A fotografia de ML tem indubitável interesse, importância e qualidade fotográfica, estética - é uma das grandes aventuras da fotografia portuguesa e não só, embora breve. Lembre-se, no passado, a tradição de Atget, Sander, Evans e outros q praticaram a fotografia descritiva.
A animosidade e desvalorização ou o desentendimento são restos do Salonismo da “Arte Fotográfica” (que hoje persiste de outros modos na fotografia das galerias e museus, no quadro fotográfico, etc) que impedem apreciar a fotografia de ML. Falta-lhe “vontade de arte”? Não é defeito: de ambição de arte está cheio o inferno da fotografia.
Parte decisiva da história da fotografia fez-se e faz-se sem intenção de fazer arte, suspendendo a vontade de arte ou contra ela.

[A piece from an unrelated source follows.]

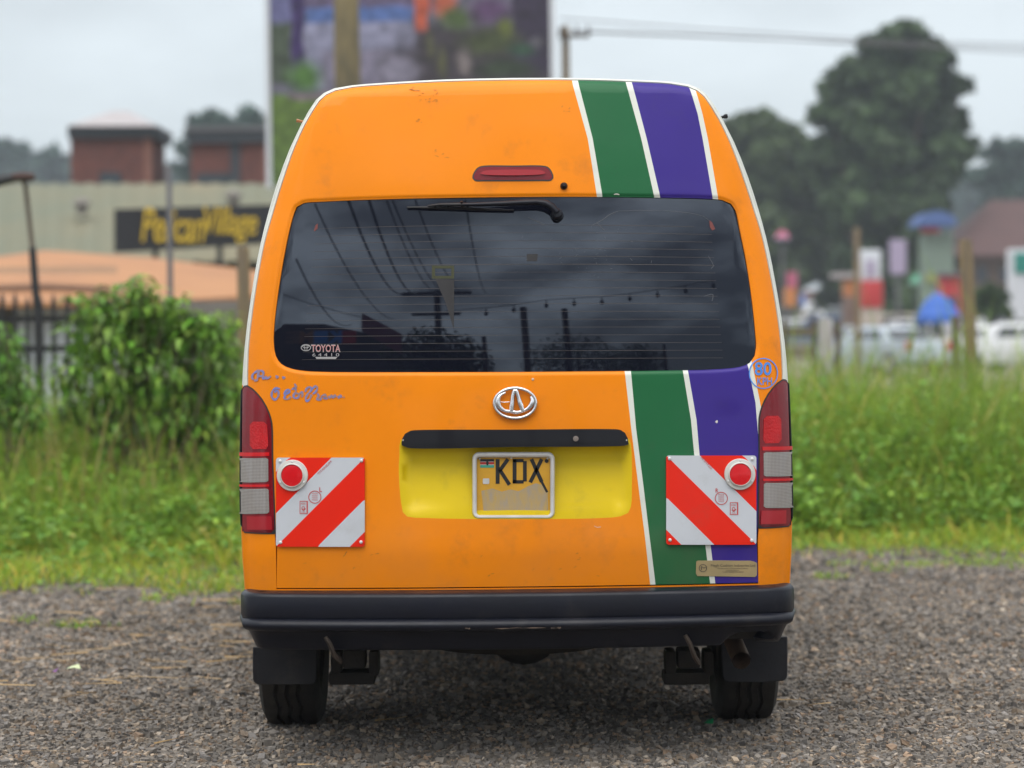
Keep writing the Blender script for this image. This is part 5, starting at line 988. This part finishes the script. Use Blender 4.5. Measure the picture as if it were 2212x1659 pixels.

Mais: a fotografia no livro não existe só a "acompanhar narrativas literárias e sociais", não está lá a ilustrar. É peça essencial da reportagem ou inquérito: descreve, documenta, informa, revela, e é acompanhada sempre por longas legendas, como na tradição da fotografia documental e jornalística. O que se pode talvez chamar intensidade da visão pode ser reconhecido e justificado
(adaptado do Facebook)
Na comunicação q fiz na FG ocupei-me, entre outras coisas, da longa invisibilidade que caiu sobre a fotografia de Maria Lamas, que por exemplo a história de António Sena (1998) não refere (!), e da animosidade que foi expressa em diferentes circunstâncias por, por exemplo, Manuel Villaverde Cabral, Margarida Medeiros e já recentemente Marc Lenot no seu blog Lunettes Rouges.
ADENDA sobre arte e não arte: A ambição ou intenção de (fazer) arte é habitual ou "natural" (característica ou intrínseca?) aos artistas, ou a quem como tal quer ser considerado. Também ocorre (sempre...) com os criadores populares, com certos artesãos, com os amadores, artistas de domingo, espontâneos e/ou singulares, outsiders ou doentes que se expressam por meios artísticos. Igualmente acontece que artistas desejem fazer anti-arte, a qual porém continua a ser vista e aceite e vendida como arte.
Pior ou melhor, mal ou bem, com sucesso ou sem ele (crítico ou económico) todos produzem arte, peças de arte - porque reconhecer alguma coisa como arte (JÁ...) não assegura nem garante interesse ou qualidade estética (é uma designação genérica sem garantias de valor...).
O caso da fotografia é diferente porque nem tudo o que os fotógrafos fazem se candidata à condição de arte ou tem essa intenção e destino, ou como tal se considera... Pode haver ou não intenção de arte, e acontece com frequência que o que não tem a ambição de ser arte (como alguma ilustração, algum retrato corrente, algum documento, alguma foto-reportagem, etc) vem a ser reconhecido como arte. Porque se lhe reconhecem e atribuem qualidades estéticas (também se reconhecem qualidades estéticas nos corpos e nas paisagens ou vistas... um belo pôr do sol...). O mesmo acontece com objecto artesanais, funcionais ou rituais que são (eventualmente) escolhidos para passarem a ser peças de colecção e exposição, peças de museu. Despertam a atenção e motivam uma apreciação, um gosto ou desgosto que é válido como tal, mas que convém que se torne informado e que seja argumentado (os gostos discutem-se...). Por outro lado, muito do que é feito com intenção de arte cai no esquecimento, imediato ou ulterior, porque a memória é selectiva e nem tudo passa o crivo da argumentação - mergulham no inferno das (boas) intenções.